### Problem requirements
Retype the whole listing, please, keeping every line exact and dropping the pictures.

### Stored data
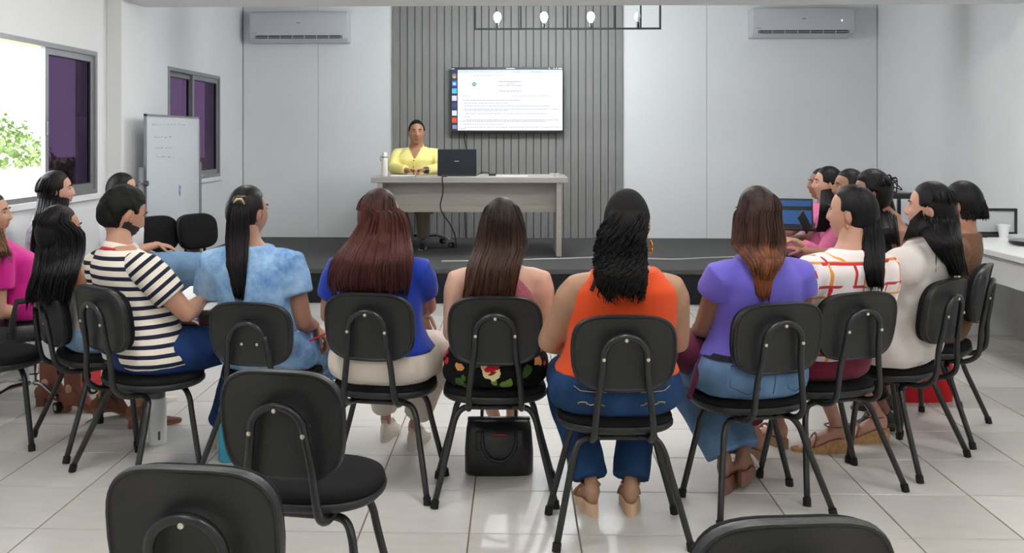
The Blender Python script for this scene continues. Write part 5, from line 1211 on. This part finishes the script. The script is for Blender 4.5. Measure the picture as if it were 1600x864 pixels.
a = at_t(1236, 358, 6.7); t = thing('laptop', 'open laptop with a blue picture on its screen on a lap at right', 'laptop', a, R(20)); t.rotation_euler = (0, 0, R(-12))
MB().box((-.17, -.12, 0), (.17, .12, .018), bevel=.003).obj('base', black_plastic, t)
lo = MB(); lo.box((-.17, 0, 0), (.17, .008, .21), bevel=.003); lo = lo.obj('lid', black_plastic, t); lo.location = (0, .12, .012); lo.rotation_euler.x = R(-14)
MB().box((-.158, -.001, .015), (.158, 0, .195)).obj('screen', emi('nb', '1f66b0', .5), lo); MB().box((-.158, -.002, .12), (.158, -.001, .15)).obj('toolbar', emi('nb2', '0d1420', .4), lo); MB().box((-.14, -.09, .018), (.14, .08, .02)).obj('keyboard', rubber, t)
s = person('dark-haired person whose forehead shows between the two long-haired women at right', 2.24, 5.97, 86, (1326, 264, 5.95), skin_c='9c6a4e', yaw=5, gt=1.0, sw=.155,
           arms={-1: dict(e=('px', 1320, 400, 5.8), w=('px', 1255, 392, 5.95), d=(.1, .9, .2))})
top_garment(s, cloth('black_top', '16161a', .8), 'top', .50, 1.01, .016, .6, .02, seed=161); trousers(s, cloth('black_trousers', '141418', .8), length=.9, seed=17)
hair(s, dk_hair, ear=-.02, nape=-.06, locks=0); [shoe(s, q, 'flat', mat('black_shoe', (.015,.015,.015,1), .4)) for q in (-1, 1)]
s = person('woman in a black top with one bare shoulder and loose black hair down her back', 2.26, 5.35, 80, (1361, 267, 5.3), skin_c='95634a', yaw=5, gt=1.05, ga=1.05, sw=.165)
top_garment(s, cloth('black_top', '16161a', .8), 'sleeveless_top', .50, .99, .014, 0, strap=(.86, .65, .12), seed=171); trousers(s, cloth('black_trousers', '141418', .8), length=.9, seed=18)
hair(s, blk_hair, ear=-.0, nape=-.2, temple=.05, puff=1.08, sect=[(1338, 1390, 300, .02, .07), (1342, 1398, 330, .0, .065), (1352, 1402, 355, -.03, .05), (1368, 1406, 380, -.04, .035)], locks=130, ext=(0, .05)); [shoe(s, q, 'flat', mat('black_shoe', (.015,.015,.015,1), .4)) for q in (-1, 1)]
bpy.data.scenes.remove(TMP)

### Reply to the exercise
The Blender Python script for this scene continues. Write part 5, from line 1211 on. This part finishes the script. The script is for Blender 4.5. Measure the picture as if it were 1600x864 pixels.
a = at_t(1236, 358, 6.7); t = thing('laptop', 'open laptop with a blue picture on its screen on a lap at right', 'laptop', a, R(20)); t.rotation_euler = (0, 0, R(-12))
MB().box((-.17, -.12, 0), (.17, .12, .018), bevel=.003).obj('base', black_plastic, t)
lo = MB(); lo.box((-.17, 0, 0), (.17, .008, .21), bevel=.003); lo = lo.obj('lid', black_plastic, t); lo.location = (0, .12, .012); lo.rotation_euler.x = R(-14)
MB().box((-.158, -.001, .015), (.158, 0, .195)).obj('screen', emi('nb', '1f66b0', .5), lo); MB().box((-.158, -.002, .12), (.158, -.001, .15)).obj('toolbar', emi('nb2', '0d1420', .4), lo); MB().box((-.14, -.09, .018), (.14, .08, .02)).obj('keyboard', rubber, t)
s = person('dark-haired person whose forehead shows between the two long-haired women at right', 2.24, 5.97, 86, (1326, 264, 5.95), skin_c='9c6a4e', yaw=5, gt=1.0, sw=.155,
           arms={-1: dict(e=('px', 1320, 400, 5.8), w=('px', 1255, 392, 5.95), d=(.1, .9, .2))})
top_garment(s, cloth('black_top', '16161a', .8), 'top', .50, 1.01, .016, .6, .02, seed=161); trousers(s, cloth('black_trousers', '141418', .8), length=.9, seed=17)
hair(s, dk_hair, ear=-.02, nape=-.06, locks=0); [shoe(s, q, 'flat', mat('black_shoe', (.015,.015,.015,1), .4)) for q in (-1, 1)]
s = person('woman in a black top with one bare shoulder and loose black hair down her back', 2.26, 5.35, 80, (1361, 267, 5.3), skin_c='95634a', yaw=5, gt=1.05, ga=1.05, sw=.165)
top_garment(s, cloth('black_top', '16161a', .8), 'sleeveless_top', .50, .99, .014, 0, strap=(.86, .65, .12), seed=171); trousers(s, cloth('black_trousers', '141418', .8), length=.9, seed=18)
hair(s, blk_hair, ear=-.0, nape=-.2, temple=.05, puff=1.08, sect=[(1338, 1390, 300, .02, .07), (1342, 1398, 330, .0, .065), (1352, 1402, 355, -.03, .05), (1368, 1406, 380, -.04, .035)], locks=130, ext=(0, .05)); [shoe(s, q, 'flat', mat('black_shoe', (.015,.015,.015,1), .4)) for q in (-1, 1)]
bpy.data.scenes.remove(TMP)